## START Supplied material

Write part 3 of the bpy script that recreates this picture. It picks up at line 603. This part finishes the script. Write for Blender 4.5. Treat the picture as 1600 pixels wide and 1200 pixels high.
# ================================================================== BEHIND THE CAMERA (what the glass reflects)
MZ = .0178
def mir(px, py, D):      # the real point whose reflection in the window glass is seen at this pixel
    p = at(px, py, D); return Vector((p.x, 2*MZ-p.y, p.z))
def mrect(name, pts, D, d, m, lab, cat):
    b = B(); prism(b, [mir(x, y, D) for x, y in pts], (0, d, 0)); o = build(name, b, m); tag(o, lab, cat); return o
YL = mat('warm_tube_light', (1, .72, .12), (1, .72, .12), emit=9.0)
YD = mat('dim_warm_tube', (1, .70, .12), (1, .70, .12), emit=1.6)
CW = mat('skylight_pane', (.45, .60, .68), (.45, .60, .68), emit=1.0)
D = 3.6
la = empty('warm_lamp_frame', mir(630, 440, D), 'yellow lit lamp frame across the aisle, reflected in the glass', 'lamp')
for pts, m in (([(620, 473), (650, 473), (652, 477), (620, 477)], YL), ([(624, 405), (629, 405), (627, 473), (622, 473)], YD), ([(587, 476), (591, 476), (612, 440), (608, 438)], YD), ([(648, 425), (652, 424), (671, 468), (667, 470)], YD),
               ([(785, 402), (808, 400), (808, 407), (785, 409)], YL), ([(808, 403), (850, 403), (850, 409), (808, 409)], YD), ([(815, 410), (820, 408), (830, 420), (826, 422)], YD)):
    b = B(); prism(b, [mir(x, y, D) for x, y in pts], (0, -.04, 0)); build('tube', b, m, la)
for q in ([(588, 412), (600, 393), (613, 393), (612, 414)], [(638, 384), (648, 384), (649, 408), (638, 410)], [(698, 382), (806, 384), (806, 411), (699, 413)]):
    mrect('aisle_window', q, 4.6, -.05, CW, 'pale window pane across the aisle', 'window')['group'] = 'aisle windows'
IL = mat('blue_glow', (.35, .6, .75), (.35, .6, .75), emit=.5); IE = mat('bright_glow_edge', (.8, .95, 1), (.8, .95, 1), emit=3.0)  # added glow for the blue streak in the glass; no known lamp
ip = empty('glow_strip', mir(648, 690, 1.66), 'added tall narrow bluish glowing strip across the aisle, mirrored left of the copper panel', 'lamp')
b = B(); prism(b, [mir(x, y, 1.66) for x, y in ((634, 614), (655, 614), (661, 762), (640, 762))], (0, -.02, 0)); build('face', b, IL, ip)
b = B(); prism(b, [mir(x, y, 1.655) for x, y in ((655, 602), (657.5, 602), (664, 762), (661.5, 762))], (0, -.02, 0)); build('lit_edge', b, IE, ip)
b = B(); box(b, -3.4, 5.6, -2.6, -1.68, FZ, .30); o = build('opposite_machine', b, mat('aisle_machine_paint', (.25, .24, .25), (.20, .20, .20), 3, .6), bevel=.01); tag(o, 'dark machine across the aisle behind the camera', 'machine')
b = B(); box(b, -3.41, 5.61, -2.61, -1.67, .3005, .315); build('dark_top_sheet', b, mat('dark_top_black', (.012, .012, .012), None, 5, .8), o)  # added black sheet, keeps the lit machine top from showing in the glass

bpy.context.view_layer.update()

## END Supplied material

#### Directive
Please repeat the material above, word for word and in full.

#### Response below
Write part 3 of the bpy script that recreates this picture. It picks up at line 603. This part finishes the script. Write for Blender 4.5. Treat the picture as 1600 pixels wide and 1200 pixels high.
# ================================================================== BEHIND THE CAMERA (what the glass reflects)
MZ = .0178
def mir(px, py, D):      # the real point whose reflection in the window glass is seen at this pixel
    p = at(px, py, D); return Vector((p.x, 2*MZ-p.y, p.z))
def mrect(name, pts, D, d, m, lab, cat):
    b = B(); prism(b, [mir(x, y, D) for x, y in pts], (0, d, 0)); o = build(name, b, m); tag(o, lab, cat); return o
YL = mat('warm_tube_light', (1, .72, .12), (1, .72, .12), emit=9.0)
YD = mat('dim_warm_tube', (1, .70, .12), (1, .70, .12), emit=1.6)
CW = mat('skylight_pane', (.45, .60, .68), (.45, .60, .68), emit=1.0)
D = 3.6
la = empty('warm_lamp_frame', mir(630, 440, D), 'yellow lit lamp frame across the aisle, reflected in the glass', 'lamp')
for pts, m in (([(620, 473), (650, 473), (652, 477), (620, 477)], YL), ([(624, 405), (629, 405), (627, 473), (622, 473)], YD), ([(587, 476), (591, 476), (612, 440), (608, 438)], YD), ([(648, 425), (652, 424), (671, 468), (667, 470)], YD),
               ([(785, 402), (808, 400), (808, 407), (785, 409)], YL), ([(808, 403), (850, 403), (850, 409), (808, 409)], YD), ([(815, 410), (820, 408), (830, 420), (826, 422)], YD)):
    b = B(); prism(b, [mir(x, y, D) for x, y in pts], (0, -.04, 0)); build('tube', b, m, la)
for q in ([(588, 412), (600, 393), (613, 393), (612, 414)], [(638, 384), (648, 384), (649, 408), (638, 410)], [(698, 382), (806, 384), (806, 411), (699, 413)]):
    mrect('aisle_window', q, 4.6, -.05, CW, 'pale window pane across the aisle', 'window')['group'] = 'aisle windows'
IL = mat('blue_glow', (.35, .6, .75), (.35, .6, .75), emit=.5); IE = mat('bright_glow_edge', (.8, .95, 1), (.8, .95, 1), emit=3.0)  # added glow for the blue streak in the glass; no known lamp
ip = empty('glow_strip', mir(648, 690, 1.66), 'added tall narrow bluish glowing strip across the aisle, mirrored left of the copper panel', 'lamp')
b = B(); prism(b, [mir(x, y, 1.66) for x, y in ((634, 614), (655, 614), (661, 762), (640, 762))], (0, -.02, 0)); build('face', b, IL, ip)
b = B(); prism(b, [mir(x, y, 1.655) for x, y in ((655, 602), (657.5, 602), (664, 762), (661.5, 762))], (0, -.02, 0)); build('lit_edge', b, IE, ip)
b = B(); box(b, -3.4, 5.6, -2.6, -1.68, FZ, .30); o = build('opposite_machine', b, mat('aisle_machine_paint', (.25, .24, .25), (.20, .20, .20), 3, .6), bevel=.01); tag(o, 'dark machine across the aisle behind the camera', 'machine')
b = B(); box(b, -3.41, 5.61, -2.61, -1.67, .3005, .315); build('dark_top_sheet', b, mat('dark_top_black', (.012, .012, .012), None, 5, .8), o)  # added black sheet, keeps the lit machine top from showing in the glass

bpy.context.view_layer.update()